Let $x_1,y_1,x_2,y_2$ satisfy (19), (20), and $x_1>x_2,y_1>y_2>1$, combined with the Lagrange mean value theorem, and we have

$$\begin{array}{cc}\hfill |f(t,x_1,y_1)-f(t,x_2,y_2)|& =|{(x_1+y_1)}^{-{\displaystyle \frac{1}{5}}}-{(x_2+y_2)}^{-{\displaystyle \frac{1}{5}}}+|ln{y}_1|-|ln{y}_2\left|\right|\hfill \\ \hfill & \le |{(x_1+y_1)}^{-{\displaystyle \frac{1}{5}}}-{(x_2+y_2)}^{-{\displaystyle \frac{1}{5}}}|+||ln{y}_1|-|ln{y}_2\left|\right|\hfill \\ \hfill & \le {\displaystyle \frac{1}{5}}{\xi }^{-{\displaystyle \frac{6}{5}}}\left(\right|x_1-x_2|+|y_1-y_2\left|\right)+{\displaystyle \frac{1}{\delta }}|y_1-y_2|\hfill \\ \hfill & ={\displaystyle \frac{1}{5}}{\xi }^{-{\displaystyle \frac{6}{5}}}|x_1-x_2|+\left({\displaystyle \frac{1}{5}}{\xi }^{-{\displaystyle \frac{6}{5}}}+{\displaystyle \frac{1}{\delta }}\right)|y_1-y_2|\hfill \\ \hfill & \le {\displaystyle \frac{1}{5}}{\xi }^{-{\displaystyle \frac{6}{5}}}|x_1-x_2|+\left({\displaystyle \frac{1}{5}}{\xi }^{-{\displaystyle \frac{6}{5}}}+1\right)|y_1-y_2|,\hfill \end{array}$$

where $\xi \in [x_1+y_1,x_2+y_2],\delta \in [y_1,y_2]$. Select $\xi =0.56$, then we have

$$l_1={\displaystyle \frac{1}{5}}{\xi }^{-{\displaystyle \frac{6}{5}}}=0.4008,$$

$$l_2={\displaystyle \frac{1}{5}}{\xi }^{-{\displaystyle \frac{6}{5}}}+1=1.4008,$$

so (H3) is satisfied.

$$k={\displaystyle \frac{w_{0}M}{\Gamma (\alpha -\mu )}}\left[{\displaystyle \frac{l_1{(b-a)}^{\mu }}{\Gamma (\mu +1)}}+l_2\right]={\displaystyle \frac{1.6718\times \frac{16}{15}}{\Gamma \left(\frac{7}{2}\right)}}\left[{\displaystyle \frac{0.4008}{\Gamma \left(1.25\right)}}+1.4008\right]=0.9886<1.$$

By Theorem 3, we get that (18) has a unique positive solution.

5. Summary

This paper primarily investigates a class of Caputo FDEs with infinitely many points.

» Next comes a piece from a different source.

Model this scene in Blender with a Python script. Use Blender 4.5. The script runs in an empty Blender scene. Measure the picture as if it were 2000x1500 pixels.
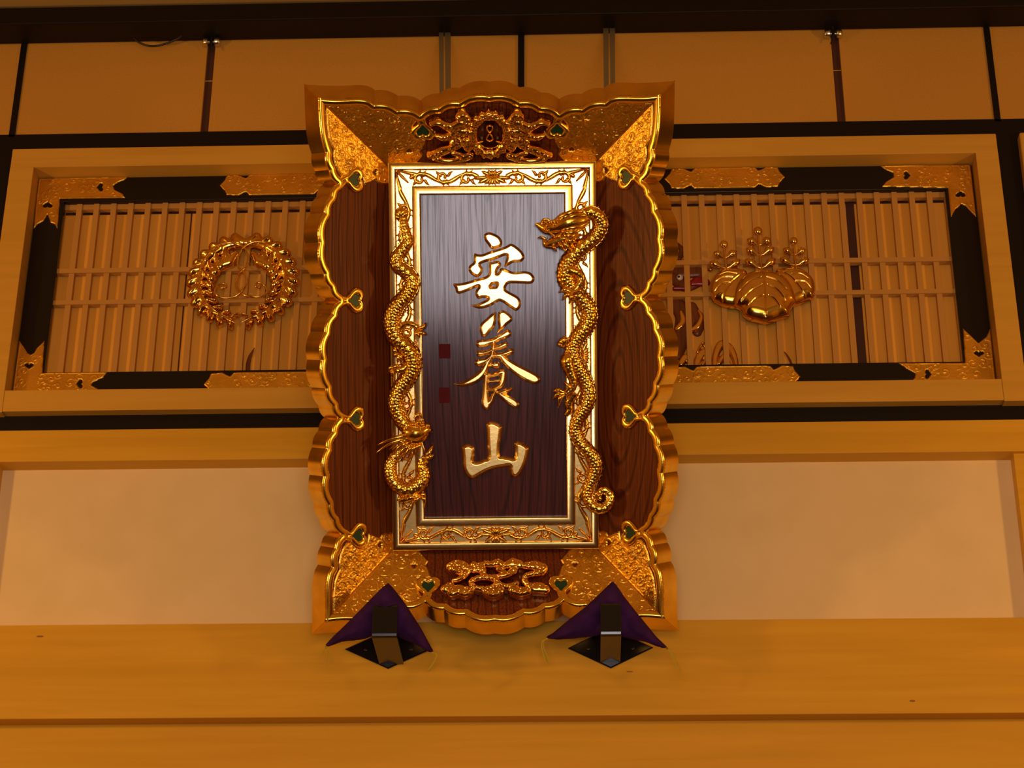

Under certain conditions, the existence of positive solutions for the equation is established by employing the spectral analysis of related operators on cones and the fixed-point index theory. Meanwhile, the uniqueness of the positive solution is proved using the Banach fixed-point theorem. Compared with the existing literature, this study focuses on higher-order Caputo fractional singular nonlinear differential equations, where the nonlinear term involves the Caputo fractional derivative. The boundary conditions include infinitely many points, and the uniqueness of the positive solution is also discussed, which are the distinctive features of this work. However, the practical application of such Caputo FDEs requires further investigation.